The Gospel asserts clearly the priority of the human over the material. People are more important than wealth: that is what the choice between God and Mammon comes down to. In the Catholic tradition since Leo XIII's encyclical Rerum Novarum in 1891, this has been represented as the priority of labour over capital. This means today that people rather than markets must be the priority.

Relying on market forces ultimately to correct what has gone wrong with the housing market in Britain and America could deprive many people of house and home. If the Government has to become the national landlord, mortgage-lender and housebuilder because the housing market has failed in its task, then so be it. The Government can withdraw if and when it is safe for the profit motive to again drive the supply of affordable homes. The same principle applies to the supply of credit, the lifeblood of a developed economy on which jobs depend. Only the Government can step in if the supply has dwindled to dangerous levels, and that may well mean running a high-street bank.

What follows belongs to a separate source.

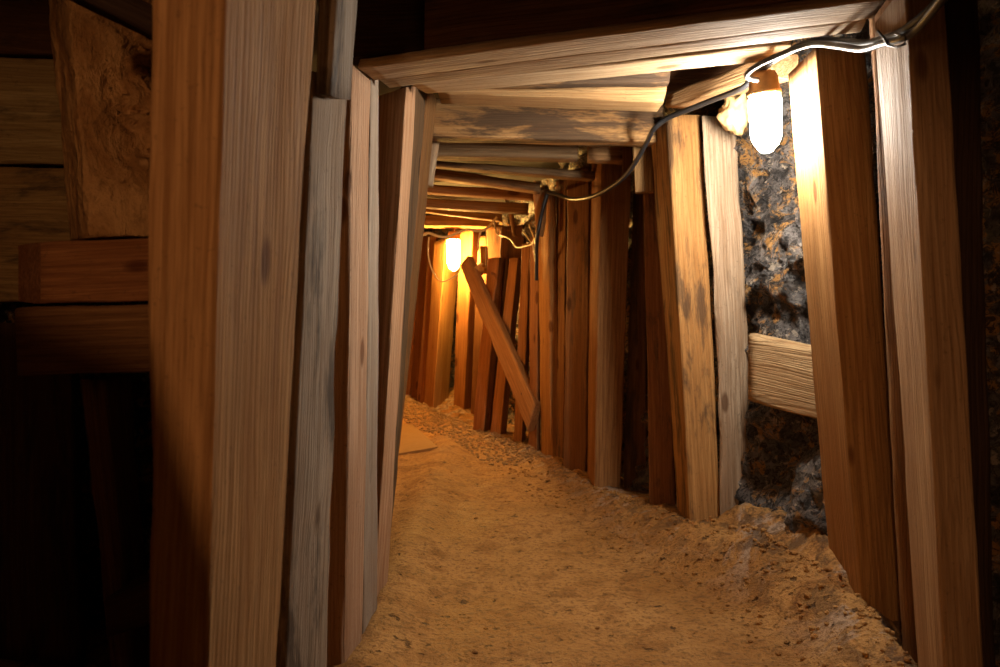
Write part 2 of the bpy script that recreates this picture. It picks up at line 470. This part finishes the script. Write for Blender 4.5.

In the present situation there has evidently been a drying up not just of credit and capital, but of trust and virtue. If trust is to be revived, it will take more than the meae culpae of financiers and speculators, however necessary they may be. It will require a wholesale rethink of the financial system that, being based on greed, has come tumbling down. Such a system will always be unstable.

At a time when governments are being relied on for bail-outs, there is an opportunity for them to insist on much higher standards for the conduct of business. In its turn that insistence depends on the public articulating the values they expect from financial institutions. A system that rewards those who only look as far as the next-quarter figures is not sufficient.

Some other fundamental purpose has to be agreed on, and that may mean a financier has to become a different sort of person, less self-interested, more open to the needs of the community. There are many even in Wall Street and the City who would regard that as a Godsend.